# [Set exercise]
Retype the data below without altering anything.

# [Data segment]
--- START ---

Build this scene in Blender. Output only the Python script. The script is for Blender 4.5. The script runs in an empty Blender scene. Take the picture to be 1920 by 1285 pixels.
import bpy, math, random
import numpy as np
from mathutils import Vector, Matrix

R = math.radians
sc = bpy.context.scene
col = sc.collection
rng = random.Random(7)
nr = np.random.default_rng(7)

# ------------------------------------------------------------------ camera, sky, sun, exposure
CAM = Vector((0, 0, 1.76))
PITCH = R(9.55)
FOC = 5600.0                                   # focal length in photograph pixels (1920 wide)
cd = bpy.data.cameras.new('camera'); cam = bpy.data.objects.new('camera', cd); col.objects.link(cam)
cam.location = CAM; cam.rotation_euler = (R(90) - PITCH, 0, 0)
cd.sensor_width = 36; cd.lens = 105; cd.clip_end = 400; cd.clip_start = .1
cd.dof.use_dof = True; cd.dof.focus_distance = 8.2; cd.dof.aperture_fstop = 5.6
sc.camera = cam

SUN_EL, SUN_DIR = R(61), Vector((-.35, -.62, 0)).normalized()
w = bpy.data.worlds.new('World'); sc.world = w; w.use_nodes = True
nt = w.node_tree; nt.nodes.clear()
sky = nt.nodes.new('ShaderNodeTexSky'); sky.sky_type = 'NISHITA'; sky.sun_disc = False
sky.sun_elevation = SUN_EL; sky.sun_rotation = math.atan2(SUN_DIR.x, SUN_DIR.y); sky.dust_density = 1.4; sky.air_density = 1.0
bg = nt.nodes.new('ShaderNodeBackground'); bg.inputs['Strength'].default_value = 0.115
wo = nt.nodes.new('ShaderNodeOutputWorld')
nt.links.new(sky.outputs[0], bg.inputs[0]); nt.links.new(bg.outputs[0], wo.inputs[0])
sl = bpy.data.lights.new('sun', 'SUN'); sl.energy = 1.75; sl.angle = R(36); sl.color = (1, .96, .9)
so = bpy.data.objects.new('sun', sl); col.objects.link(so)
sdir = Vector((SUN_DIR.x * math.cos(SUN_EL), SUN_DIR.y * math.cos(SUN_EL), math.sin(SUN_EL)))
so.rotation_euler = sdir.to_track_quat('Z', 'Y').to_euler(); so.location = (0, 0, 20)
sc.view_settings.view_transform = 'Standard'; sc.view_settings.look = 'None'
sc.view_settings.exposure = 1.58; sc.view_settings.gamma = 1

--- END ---

# [Output of the exercise]
Build this scene in Blender. Output only the Python script. The script is for Blender 4.5. The script runs in an empty Blender scene. Take the picture to be 1920 by 1285 pixels.
import bpy, math, random
import numpy as np
from mathutils import Vector, Matrix

R = math.radians
sc = bpy.context.scene
col = sc.collection
rng = random.Random(7)
nr = np.random.default_rng(7)

# ------------------------------------------------------------------ camera, sky, sun, exposure
CAM = Vector((0, 0, 1.76))
PITCH = R(9.55)
FOC = 5600.0                                   # focal length in photograph pixels (1920 wide)
cd = bpy.data.cameras.new('camera'); cam = bpy.data.objects.new('camera', cd); col.objects.link(cam)
cam.location = CAM; cam.rotation_euler = (R(90) - PITCH, 0, 0)
cd.sensor_width = 36; cd.lens = 105; cd.clip_end = 400; cd.clip_start = .1
cd.dof.use_dof = True; cd.dof.focus_distance = 8.2; cd.dof.aperture_fstop = 5.6
sc.camera = cam

SUN_EL, SUN_DIR = R(61), Vector((-.35, -.62, 0)).normalized()
w = bpy.data.worlds.new('World'); sc.world = w; w.use_nodes = True
nt = w.node_tree; nt.nodes.clear()
sky = nt.nodes.new('ShaderNodeTexSky'); sky.sky_type = 'NISHITA'; sky.sun_disc = False
sky.sun_elevation = SUN_EL; sky.sun_rotation = math.atan2(SUN_DIR.x, SUN_DIR.y); sky.dust_density = 1.4; sky.air_density = 1.0
bg = nt.nodes.new('ShaderNodeBackground'); bg.inputs['Strength'].default_value = 0.115
wo = nt.nodes.new('ShaderNodeOutputWorld')
nt.links.new(sky.outputs[0], bg.inputs[0]); nt.links.new(bg.outputs[0], wo.inputs[0])
sl = bpy.data.lights.new('sun', 'SUN'); sl.energy = 1.75; sl.angle = R(36); sl.color = (1, .96, .9)
so = bpy.data.objects.new('sun', sl); col.objects.link(so)
sdir = Vector((SUN_DIR.x * math.cos(SUN_EL), SUN_DIR.y * math.cos(SUN_EL), math.sin(SUN_EL)))
so.rotation_euler = sdir.to_track_quat('Z', 'Y').to_euler(); so.location = (0, 0, 20)
sc.view_settings.view_transform = 'Standard'; sc.view_settings.look = 'None'
sc.view_settings.exposure = 1.58; sc.view_settings.gamma = 1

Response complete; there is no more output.